Lernen mit Misa
Olympiateilnehmerin Michaela Stejskalova will Basket Esch mit ihrer Erfahrung helfen
Michaela Stejskalova hat in ihrer Basketballkarriere viel erlebt, doch an einen olympischen Moment erinnert sie sich besonders gern. „Bei der Eröffnungsfeier in London habe ich LeBron James getroffen. Ich bat ihn um ein gemeinsames Foto. Es war großartig“, erzählt die Sportlerin begeistert. Die Begegnung mit dem Star der nordamerikanischen Profiliga NBA hatte Stejskalova 2012 bei den Olympischen Spielen in England, wo sie mit Tschechiens Nationalmannschaft antrat. Die blonde Frau ist außerdem WM- und EM-Teilnehmerin, sie spielte häufig in der EuroLeague. Und jetzt trägt sie das Trikot von Basket Esch.

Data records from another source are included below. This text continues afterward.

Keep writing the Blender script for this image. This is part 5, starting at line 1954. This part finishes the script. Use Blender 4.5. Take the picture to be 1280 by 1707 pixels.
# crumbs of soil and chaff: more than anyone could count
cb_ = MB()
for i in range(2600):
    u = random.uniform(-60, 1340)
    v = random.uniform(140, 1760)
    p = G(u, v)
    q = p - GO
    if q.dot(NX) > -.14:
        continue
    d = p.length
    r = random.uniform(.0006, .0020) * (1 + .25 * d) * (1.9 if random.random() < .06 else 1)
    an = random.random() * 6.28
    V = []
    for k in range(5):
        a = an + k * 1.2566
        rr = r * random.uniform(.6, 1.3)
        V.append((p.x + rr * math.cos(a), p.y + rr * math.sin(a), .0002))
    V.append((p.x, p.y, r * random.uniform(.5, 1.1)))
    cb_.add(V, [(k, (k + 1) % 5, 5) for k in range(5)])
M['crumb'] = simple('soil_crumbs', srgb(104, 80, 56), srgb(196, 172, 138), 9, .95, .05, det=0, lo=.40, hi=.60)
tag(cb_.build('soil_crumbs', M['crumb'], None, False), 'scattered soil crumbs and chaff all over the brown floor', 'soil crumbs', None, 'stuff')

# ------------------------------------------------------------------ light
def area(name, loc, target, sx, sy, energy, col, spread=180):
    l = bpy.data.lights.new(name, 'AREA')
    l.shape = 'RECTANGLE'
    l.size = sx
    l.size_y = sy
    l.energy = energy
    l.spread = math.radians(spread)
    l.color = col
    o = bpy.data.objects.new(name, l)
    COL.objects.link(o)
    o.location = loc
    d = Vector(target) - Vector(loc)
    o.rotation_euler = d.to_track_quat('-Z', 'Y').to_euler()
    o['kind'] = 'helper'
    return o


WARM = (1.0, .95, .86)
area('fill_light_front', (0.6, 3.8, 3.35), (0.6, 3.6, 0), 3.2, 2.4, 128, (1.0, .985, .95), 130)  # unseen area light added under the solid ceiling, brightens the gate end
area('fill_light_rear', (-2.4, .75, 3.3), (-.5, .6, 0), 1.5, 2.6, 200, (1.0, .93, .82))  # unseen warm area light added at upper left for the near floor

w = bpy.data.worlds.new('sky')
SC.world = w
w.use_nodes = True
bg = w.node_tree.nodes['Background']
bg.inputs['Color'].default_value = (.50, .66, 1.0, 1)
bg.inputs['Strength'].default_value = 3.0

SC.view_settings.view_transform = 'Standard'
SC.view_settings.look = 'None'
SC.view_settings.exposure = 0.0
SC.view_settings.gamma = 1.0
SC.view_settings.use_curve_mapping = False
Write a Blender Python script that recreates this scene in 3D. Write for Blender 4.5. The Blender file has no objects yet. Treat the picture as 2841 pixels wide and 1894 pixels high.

Der Wechsel nach Luxemburg in die Total League erscheint ungewöhnlich. In der Escher Frauenmannschaft ist sie aber neben Tatsiana Likhtarovich aus Weißrussland bereits die zweite Profispielerin mit WM- und Olympia-Erfahrung. Beide kannten sich vorher. „Wir haben oft mit unseren Nationalmannschaften gegeneinander gespielt“, so Stejskalova. Beide haben im Escher Team niedliche Spitznamen: Tatsi und Misa.
Dass die 33-jährige Tschechin hierher kam, hat nichts mit der Bekanntschaft der Zwei zu tun, sondern eher mit coronabedingten Umständen. „Ich hatte eigentlich geplant, meine Karriere nach der Saison 2019/20 zu beenden. Aber so wollte ich nicht aufhören. Mein Agent bot mir diese Möglichkeit in Luxemburg an. Es schien mir eine gute Option zu sein, meine Erfahrung weiterzugeben“, so Stejskalova.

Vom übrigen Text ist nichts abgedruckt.